Democracy? What's That?


Give Michael Ignatieff credit. Time and again last night, he reminded Canadians why this election was called. When Stephen Harper tried to make the point that the election was about the economy, Ignatieff countered that it was about democracy. "We need to rebuild our democracy after Mr. Harper," Ignatieff said,

Mr. Harper cannot be trusted with the institutions of our country. This is a man who simply will shut down anything he can’t control. He shut down Parliament twice,” Ignatieff said, referring to the Conservatives’ decision to prorogue Parliament on two occasions.

The historical significance of the recent non-confidence vote is lost on Harper. He is the only Prime Minister in the history of all the British parliamentary democracies to be found in contempt of Parliament. To Harper, the vote was merely parliamentary sleight of hand: "simply a case of the other three parties outvoting us." That statement encapsulates the Prime Minister's character. And, in the end, this election is about the Prime Minister's character.

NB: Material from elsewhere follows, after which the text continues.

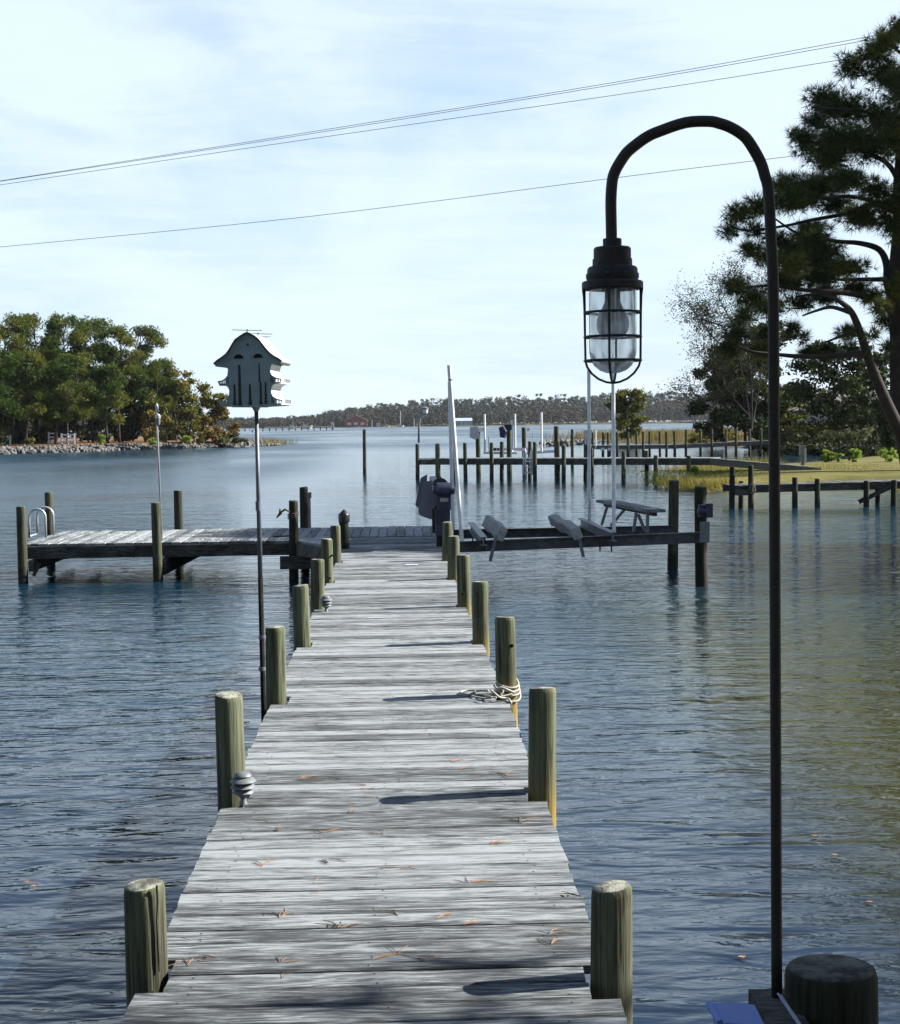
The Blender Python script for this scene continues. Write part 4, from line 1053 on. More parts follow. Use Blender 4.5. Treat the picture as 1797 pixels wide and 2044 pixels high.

Since the current Conservative Party is a one man show, the man is the party. Both are full of seething resentment for the opposition -- particularly Ignatieff. But Ignatieff is right:

You’ve got to walk the walk here, Mr. Harper, and you haven’t. You keep talking about Parliament as if it’s this little debating society that’s a pesky interference in your rule of the country. It’s not. It’s the Parliament of the people of Canada.

Like Harper's PMO adviser, Bruce Carson, Mr. Harper was a bad hire. He is not the man who interviewed for the job. As Jack Layton -- who was at the top of his game -- said last night:

You’ve become what you used to oppose. You’ve changed in some way ... You said you’d clean up Ottawa from scandals and now we’ve got the most closed secretive government we’ve pretty well ever had.

This election is about the Prime Minister. Like the hundreds of thousands of Canadians who lost their jobs in the Great Recession, this man -- who claims to be an economist -- should be encouraged to find employment elsewhere.